The exchange said transactions in a swathe of stocks will be reviewed as “clearly erroneous” under NYSE rules. That applies to trades in certain securities that did not conduct an opening auction, that occurred after the 9.30am bell but before certain thresholds were set that normally limit haywire swings, and that were executed too far from the reference price.
“Such events are extremely rare, and we are thoroughly examining the day’s activity to assure the highest level of resilience in our systems,” NYSE chief operating officer Michael Blaugrund said. “We ended the day with a normal market close and expect a regular open on Wednesday.” The freakish action bore hallmarks of past episodes in which computer malfunctions led to sudden price distortions. A US Securities and Exchange Commission spokesperson said the agency is looking into the matter.

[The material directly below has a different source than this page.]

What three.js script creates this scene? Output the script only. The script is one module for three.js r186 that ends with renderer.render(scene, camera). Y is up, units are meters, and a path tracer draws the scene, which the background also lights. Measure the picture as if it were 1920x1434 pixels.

The distortions ripped through trading of Morgan Stanley, which closed on Monday at $97.13 and then fell as low as $84.93 on Tuesday, before making up lost ground. Wells Fargo similarly plunged to $38.10, down from $45.03 on Monday, before bouncing back. The NYSE’s statement makes reference to a system in the US stock market designed to thwart mistaken trades known as “limit up/limit down”. It halts trading when stocks swing drastically from prevailing prices, levels that computers calculate by keeping a rolling record of average transactions over five-minute intervals. At the start of trading, when no such average is available, a price from the opening auction is normally substituted.